Starbucks Third-Quarter Profit Rises 37% on Via, Frappuccinos By Burt Helm - Jul 21, 2010
Howard Schultz, Starbucks CEO, poses during a promotional event for the company's VIA Coffee Essence instant coffee. Photographer: Tomohiro Ohsumi/Bloomberg Starbucks Corp., the world’s largest coffee-shop chain, said third-quarter profit rose 37 percent on sales of instant coffee and Frappuccino frozen drinks.
Net income increased to $207.9 million, or 27 cents a share, Seattle-based Starbucks said today in a statement. Sales in the quarter ended June 27 rose 8.7 percent to $2.61 billion. Excluding some items, earnings were in line with analysts’ estimates.
A promotion that allowed customers to add free syrups and toppings to their Frappuccinos boosted comparable-store sales by 2 percentage points, said Chief Financial Officer Troy Alstead. The company also started offering Via instant coffee in grocery stores and last year began selling Seattle’s Best coffee in fast-food chains like Subway to accelerate growth.

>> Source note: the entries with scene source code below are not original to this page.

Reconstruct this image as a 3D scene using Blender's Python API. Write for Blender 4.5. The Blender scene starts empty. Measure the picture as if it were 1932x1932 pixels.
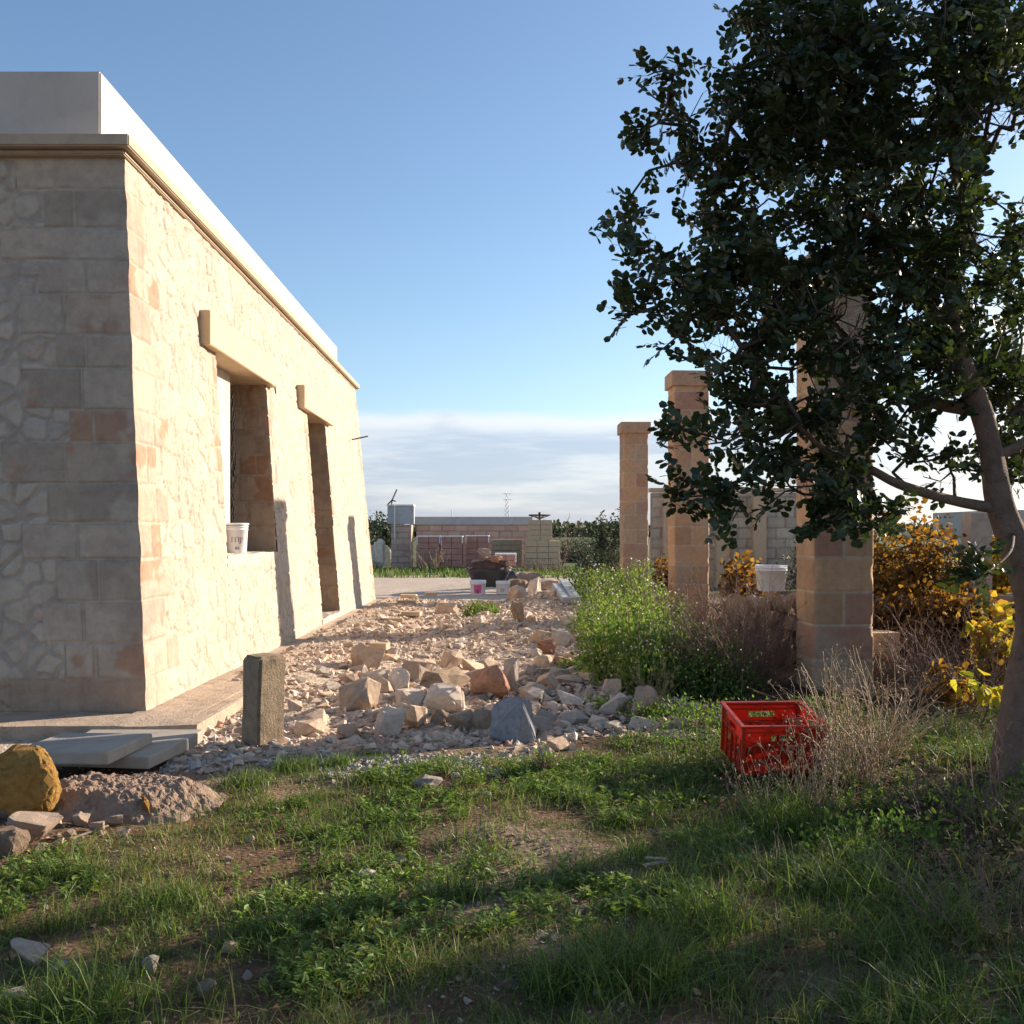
import bpy, bmesh, math, random
import numpy as np
from mathutils import Vector, Matrix
R = math.radians
SC = bpy.context.scene
COL = SC.collection
rng = np.random.default_rng(7)
random.seed(7)

# ------------------------------------------------------------------ camera
F = 1932.0
CAMH = 1.5
cam = bpy.data.cameras.new('camera'); camo = bpy.data.objects.new('camera', cam); COL.objects.link(camo)
camo.location = (0, 0, CAMH); camo.rotation_euler = (R(90), 0, 0)
cam.sensor_width = 36; cam.lens = 36.0; cam.shift_y = (1005 - 966) / 1932.0
cam.clip_start = 0.05; cam.clip_end = 6000
SC.camera = camo

# ------------------------------------------------------------------ light
SUN_AZ = math.atan2(0.867, 0.498)      # clockwise from +Y
SUN_EL = R(18.5)
sd = bpy.data.lights.new('sun', 'SUN'); so = bpy.data.objects.new('sun', sd); COL.objects.link(so)
sd.energy = 4.8; sd.angle = R(0.6); sd.color = (1.0, 0.86, 0.70)
dvec = Vector((math.sin(SUN_AZ) * math.cos(SUN_EL), math.cos(SUN_AZ) * math.cos(SUN_EL), math.sin(SUN_EL)))
so.rotation_euler = dvec.to_track_quat('Z', 'Y').to_euler()

W = bpy.data.worlds.new('World'); SC.world = W; W.use_nodes = True
nt = W.node_tree; nt.nodes.clear()
def wn(t, **k):
    n = nt.nodes.new(t)
    for a, b in k.items(): setattr(n, a, b)
    return n
out = wn('ShaderNodeOutputWorld'); bg = wn('ShaderNodeBackground'); bg2 = wn('ShaderNodeBackground')
sky = wn('ShaderNodeTexSky', sky_type='NISHITA', sun_disc=False)
sky.sun_elevation = SUN_EL; sky.sun_rotation = SUN_AZ; sky.air_density = 1.0; sky.dust_density = 0.7; sky.ozone_density = 2.8
bg.inputs[1].default_value = 0.090
tc = wn('ShaderNodeTexCoord'); sep = wn('ShaderNodeSeparateXYZ')
nt.links.new(tc.outputs['Generated'], sep.inputs[0])
def wmath(op, a, b=None, c=None, clamp=False):
    n = wn('ShaderNodeMath', operation=op); n.use_clamp = clamp
    for i, x in enumerate((a, b, c)):
        if x is None: continue
        if isinstance(x, (int, float)): n.inputs[i].default_value = x
        else: nt.links.new(x, n.inputs[i])
    return n.outputs[0]
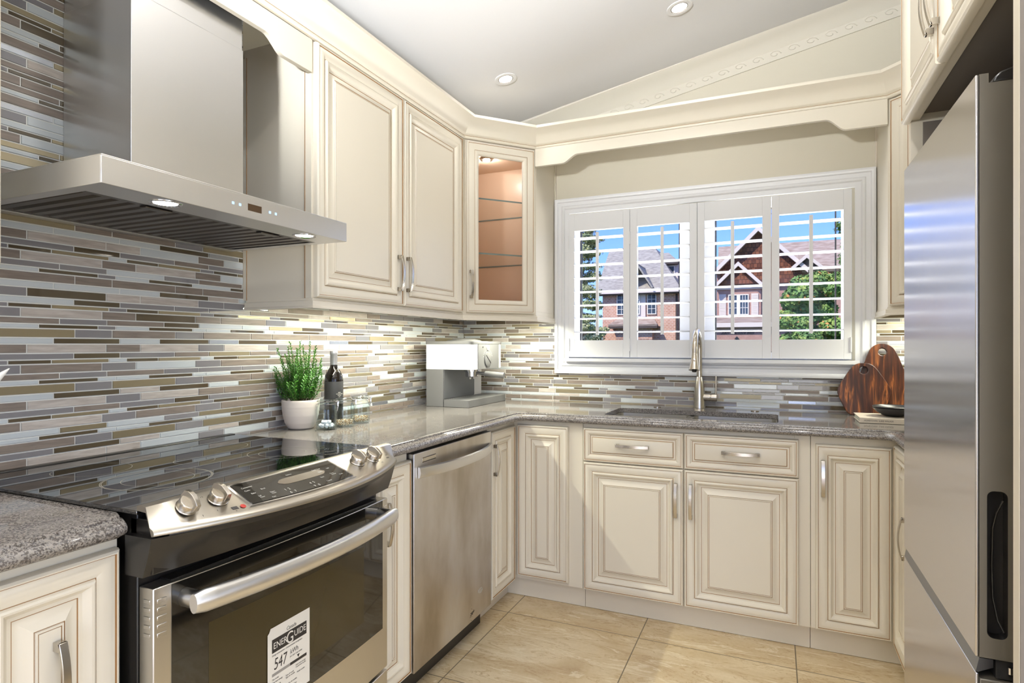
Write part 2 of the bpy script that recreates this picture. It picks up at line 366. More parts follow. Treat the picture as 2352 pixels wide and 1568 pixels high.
# ================================================================== room shell
def ceil_z(x): return 2.47 + 0.19 * x
def struct(mb, name, m, **kw): return mb.build(name, m, kind='structure', **kw)
struct(MB().box(-0.1, 5.1, -7.1, 0.15, -0.1, 0.0), 'floor', FLOOR, smooth=0)
struct(MB().prism([(-0.1, ceil_z(-0.1)), (5.1, ceil_z(5.1)), (5.1, ceil_z(5.1) + 0.12), (-0.1, ceil_z(-0.1) + 0.12)], 'y', -7.1, 0.15), 'ceiling', CEIL, smooth=0)
struct(MB().box(-0.1, 0.0, -7.1, 0.15, 0, 2.452), 'wall_left', WALL, smooth=0)
WX0, WX1, WZ0, WZ1 = 0.700, 2.134, 1.170, 1.998
wb = MB()
wb.box(0.0, WX0, 0.0, 0.15, 0, 2.47); wb.box(WX0, WX1, 0, 0.15, 0, WZ0)
wb.prism([(WX0, WZ1), (WX1, WZ1), (WX1, ceil_z(WX1)), (WX0, ceil_z(WX0))], 'y', 0, 0.15)
wb.prism([(WX1, 0), (2.95, 0), (2.95, ceil_z(2.95)), (WX1, ceil_z(WX1))], 'y', 0, 0.15)
wb.prism([(0, 2.47), (WX0, 2.47), (WX0, ceil_z(WX0))], 'y', 0, 0.15)
struct(wb, 'wall_back', WALL, smooth=0)
struct(MB().prism([(2.85, 0.0), (2.95, 0.0), (2.95, -2.0), (5.0, -2.0), (5.0, -2.11), (2.85, -2.11)], 'z', 0, 3.0), 'wall_right', WALL, smooth=0)
struct(MB().box(5.0, 5.1, -7.1, -5.8, 0, 3.4).box(5.0, 5.1, -2.6, -2.0, 0, 3.4).box(5.0, 5.1, -5.8, -2.6, 2.4, 3.4), 'wall_far_right', WALL, smooth=0)
struct(MB().box(5.02, 5.08, -5.8, -5.74, 0, 2.4).box(5.02, 5.08, -2.66, -2.6, 0, 2.4).box(5.02, 5.08, -4.23, -4.17, 0, 2.4).box(5.02, 5.08, -5.8, -2.6, 2.34, 2.4), 'added_window_3', VINYL, smooth=0)  # unseen side door frame, added along with its daylight lamp
struct(MB().box(-0.1, 1.0, -7.1, -7.0, 0, 2.6).box(4.4, 5.1, -7.1, -7.0, 0, 3.3).box(1.0, 4.4, -7.1, -7.0, 2.4, 2.64), 'wall_rear', WALL, smooth=0)
wd = struct(MB().box(1.0, 1.06, -7.08, -7.02, 0, 2.4).box(4.34, 4.4, -7.08, -7.02, 0, 2.4).box(2.67, 2.73, -7.08, -7.02, 0, 2.4).box(1.0, 4.4, -7.08, -7.02, 2.34, 2.4), 'added_window_2', VINYL, smooth=0)  # unseen rear door frame, added to go with the fill lamp
# ceiling crown on the back wall: sloping profile with scroll frieze
cr = MB(); prof = [(0, 0), (0.006, 0), (0.010, 0.012), (0.012, 0.05), (0.022, 0.062), (0.030, 0.075), (0.060, 0.105), (0.075, 0.112), (0.090, 0.128), (0.090, 0.14), (0, 0.14)]
secs = []
for x in (0.0, 2.85):
    zb = 2.327 + 0.199 * x
    secs.append([(x, -d, zb + h) for d, h in prof])
cr.band(secs)
for k in range(34):
    x = 0.05 + k * 0.083; zb = 2.327 + 0.199 * x + 0.030
    pts = [(x + 0.030 * math.cos(t) * (1 - t / 9), -0.012, zb + 0.018 * math.sin(t) * (1 - t / 9)) for t in [i * 0.7 for i in range(10)]]
    cr.tube(pts, 0.0028, 5)
struct(cr, 'trim_1', mat('ceiling_moulding_paint', srgb(214, 209, 196), 0.8))

# ------------------------------------------------------------------ mosaic tiling
random.seed(7)
ROWS = [('A', .0245, [0.042, 0.2435]), ('B', .017, [0.156, 0.284]), ('C', .0122, [0.0, 0.100, 0.2515]), ('D', .0245, [0.028, 0.232]),
        ('E', .017, [0.120, 0.246]), ('F', .0122, [0.0695, 0.221, 0.2715]), ('G', .0245, [0.159, 0.261]), ('H', .0170, [0.105, 0.283])]
PICK = {'A': ['BWTGWLL', 'GTGTTL'], 'B': ['TGLTB', 'WGTMG'], 'C': ['B', 'M', 'GW'], 'D': ['TLLWTB', 'GTG'],
        'E': ['GBWMG', 'WTWGM'], 'F': ['B', 'GW', 'W'], 'G': ['LGGT', 'MTTM'], 'H': ['BMBWW', 'WGGWLS']}
CH = {}
def pick(row, seg, n, wall):
    k = (row, seg, n, wall)
    if k not in CH: CH[k] = random.choice(PICK[row[0]][seg])
    return CH[k]
def mosaic(name, P, s0, s1, z0, z1, off, blocks, wall):
    """P(s, z, d) -> point; tiles drawn down from z=1.2445 in courses repeating every 0.149 m"""
    mb = MB(); G = TKEY.index('g'); gap = 0.0016
    for (a, b, c, d) in blocks:
        mb.add([P(a, c, 0.004), P(b, c, 0.004), P(b, d, 0.004), P(a, d, 0.004)], [(0, 1, 2, 3)], G)
    per = sum(r[1] for r in ROWS); zt = 1.2445 + per * math.ceil((z1 - 1.2445) / per); z = zt; ri = 0
    while z > z0:
        nm, h, js = ROWS[ri % 8]; zb = z - h
        n0 = int((s0 - off) / 0.304) - 2; n1 = int((s1 - off) / 0.304) + 2
        for n in range(n0, n1):
            for k in range(len(js)):
                a = off + n * 0.304 + js[k]; b = off + n * 0.304 + (js[k + 1] if k + 1 < len(js) else js[0] + 0.304)
                t = pick(nm + str(ri // 8), k, n, wall); mi = TKEY.index(t)
                for (A, B, C, D) in blocks:
                    a2, b2, c2, d2 = max(a + gap, A), min(b - gap, B), max(zb + gap, C), min(z - gap, D)
                    if b2 - a2 < 0.002 or d2 - c2 < 0.002: continue
                    q = [(a2, c2), (b2, c2), (b2, d2), (a2, d2)]; e = 0.0006
                    q2 = [(a2 + e, c2 + e), (b2 - e, c2 + e), (b2 - e, d2 - e), (a2 + e, d2 - e)]
                    tl = random.uniform(-0.00025, 0.00025)
                    vs = [P(u, v, 0.004) for u, v in q] + [P(u, v, 0.0062 + (tl if i in (0, 3) else -tl)) for i, (u, v) in enumerate(q2)]
                    mb.add(vs, [(4, 5, 6, 7), (0, 1, 5, 4), (1, 2, 6, 5), (2, 3, 7, 6), (3, 0, 4, 7)], mi)
        z = zb; ri += 1
    return mb.build(name, [TILES[k] for k in TKEY], smooth=0, kind='structure')
mosaic('wall_left_tile', lambda s, z, d: (d, s, z), -3.4, -0.007, 0.9, 2.45, -2.433, [(-3.4, -0.0065, 0.905, 1.435), (-3.4, -1.7015, 1.435, 2.452)], 0)
mosaic('wall_back_tile', lambda s, z, d: (s, -d, z), 0.0, 2.84, 0.9, 1.45, 0.05, [(0.0065, 0.612, 0.905, 1.43), (0.612, 2.236, 0.905, 1.078), (2.236, 2.85, 0.905, 1.43)], 1)

# ------------------------------------------------------------------ window: casing, frame, glass
cas = MB()
prf = [(0.0, 0.004), (0.0, 0.028), (0.010, 0.032), (0.018, 0.030), (0.022, 0.022), (0.040, 0.020), (0.046, 0.026), (0.056, 0.026), (0.062, 0.018), (0.085, 0.016), (0.085, 0.0)]
X0, X1, Z0, Z1 = 0.6175, 2.2315, 1.080, 2.088
def ringpts(d, h): return [(X0 + d, -h, Z0 + d), (X1 - d, -h, Z0 + d), (X1 - d, -h, Z1 - d), (X0 + d, -h, Z1 - d)]
cas.band([ringpts(d, h) for d, h in prf], cap=False)
cas.box(X0 + 0.07, X1 - 0.07, -0.052, -0.005, 1.150, 1.168)
cas.box(X0 + 0.074, X1 - 0.074, -0.036, -0.005, 1.140, 1.150)
struct(cas, 'trim_2', WHITE)
wf = MB()
def frame(mb, x0, x1, z0, z1, y0, y1, t, m=0):
    mb.box(x0, x0 + t, y0, y1, z0, z1, m); mb.box(x1 - t, x1, y0, y1, z0, z1, m)
    mb.box(x0 + t, x1 - t, y0, y1, z0, z0 + t, m); mb.box(x0 + t, x1 - t, y0, y1, z1 - t, z1, m)
frame(wf, WX0 + 0.0005, WX1 - 0.0005, WZ0 + 0.0005, WZ1 - 0.0005, 0.075, 0.145, 0.033)
wf.box(1.312, 1.494, 0.078, 0.142, WZ0 + 0.034, WZ1 - 0.034)
win = struct(wf, 'window_1', VINYL, bevel=0.002)
for x0, x1 in ((0.735, 1.310), (1.496, 2.076)):
    g = MB(); frame(g, x0, x1, WZ0 + 0.035, WZ1 - 0.035, 0.100, 0.118, 0.006); g.build('sash_gasket', BLACKG, win)
    MB().box(x0 + 0.006, x1 - 0.006, 0.106, 0.110, WZ0 + 0.041, WZ1 - 0.041).build('window_pane', GLASS, win, smooth=0)
struct(MB().box(WX0 + .0002, WX0 + 0.004, 0.0, 0.075, WZ0, WZ1).box(WX1 - 0.004, WX1 - .0002, 0.0, 0.075, WZ0, WZ1).box(WX0 + .004, WX1 - .004, 0.0, 0.075, WZ0 + .0002, WZ0 + 0.004).box(WX0 + .004, WX1 - .004, 0.0, 0.075, WZ1 - 0.004, WZ1 - .0002), 'trim_3', VINYL, smooth=0)
# shutters
xs = [0.7045, 1.0590, 1.4170, 1.7765, 2.1295]
SHL = ['leftmost shutter panel, conifer and grey roof behind its louvres', 'second shutter panel from the left, in front of the tan brick house', 'third shutter panel from the left, right behind the tap, facing the shingled gable', 'rightmost shutter panel, full of green maple leaves behind']
ops = [(0.740, 1.022), (1.100, 1.378), (1.454, 1.734), (1.813, 2.096)]
for i in range(4):
    a, b = xs[i] + 0.001, xs[i + 1] - 0.001; oa, ob_ = ops[i]; z0, z1, ob0, ob1 = 1.1745, 1.9945, 1.270, 1.897
    t = thing('window_shutter', ((a + b) / 2, -0.012, z0), 'white plantation ' + SHL[i], 'window shutter', 'white plantation shutters in the kitchen window')
    f = MB(); y0, y1 = -0.030, -0.003
    f.box(a, oa, y0, y1, z0, z1); f.box(ob_, b, y0, y1, z0, z1); f.box(oa, ob_, y0, y1, z0, ob0); f.box(oa, ob_, y0, y1, ob1, z1)
    f.build('shutter_frame', WHITE, t, bevel=0.0015)
    for k in range(8):
        zc = 1.852 - k * 0.0765; sec = []
        for j in range(10):
            an = 2 * math.pi * j / 10; yy, zz = 0.030 * math.cos(an), 0.0041 * math.sin(an); th = R(-3)
            sec.append((-0.0165 + yy * math.cos(th) - zz * math.sin(th), zc + yy * math.sin(th) + zz * math.cos(th)))
        MB().band([[(x, p, q) for p, q in sec] for x in (oa + 0.0008, ob_ - 0.0008)]).build('louvre', WHITE, t)
    xc = (oa + ob_) / 2
    MB().box(xc - 0.0085, xc + 0.0085, -0.058, -0.0475, 1.300, 1.878).build('tilt_rod', WHITE, t, bevel=0.002)
    for zc in (1.245, 1.835):
        if i in (0, 1, 3):
            xh = {0: a + 0.002, 1: a, 3: b - 0.002}[i]
            MB().lathe([(0.004, -0.035), (0.004, 0.035)], (xh, -0.033, zc), 10).build('hinge', WHITE, t)

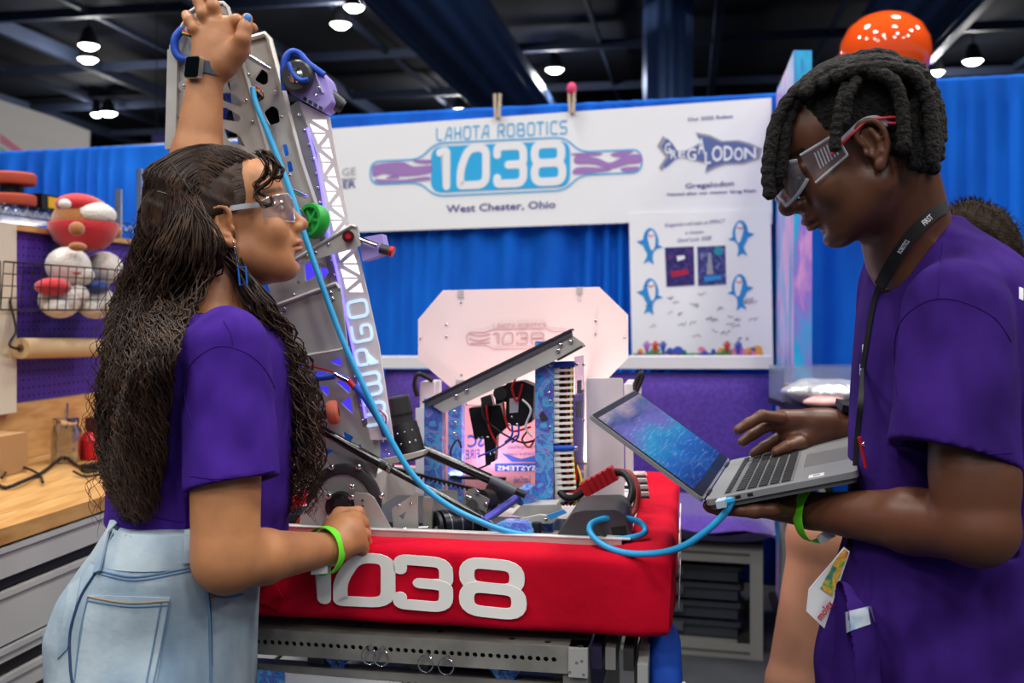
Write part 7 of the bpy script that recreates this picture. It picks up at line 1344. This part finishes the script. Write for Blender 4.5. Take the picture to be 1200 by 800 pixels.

“We’re building Via as a growth platform over the next five years,” Alstead said in a telephone interview. Starbucks plans to increase its advertising spending by 2 cents a share in the current quarter to push products including Via, he said.
The company raised its forecast for earnings this year to as much as $1.23 a share and said that amount would increase to as much as $1.41 in fiscal 2011. Analysts on average project earnings of $1.42 for 2011, according to estimates compiled by Bloomberg.
Starbucks fell 52 cents, or 2.1 percent, to $24.65 at 4:45 p.m. The shares have increased 9.2 percent this year in Nasdaq Stock Market trading.
‘However You Want It’
After closing almost 900 locations since 2008, Starbucks also introduced free Wi-Fi service in remaining shops during the quarter and sought to revive its coffee shop business.
The company’s “However-You-Want-It Frappuccino” promotion, started in May, has helped ward off competition from McDonald’s Corp.’s new, less expensive frozen Frappe drinks, said Tom Forte, restaurant analyst with New York-based Telsey Advisory Group. The free additions make the drinks seem like a better deal, he said.
“We haven’t seen any impact on our business at all” from the McDonald’s frappe drinks, Alstead said.
Sales at Starbucks stores open more than a year rose 9 percent in the third quarter, beating the 7 percent average estimate in a Bloomberg survey of 7 analysts.
Net income in the year-earlier period totaled $151.5 million, or 20 cents a share.
Starbucks, which declared its first dividend in March, raised its quarterly dividend to 13 cents a share from 10 cents today.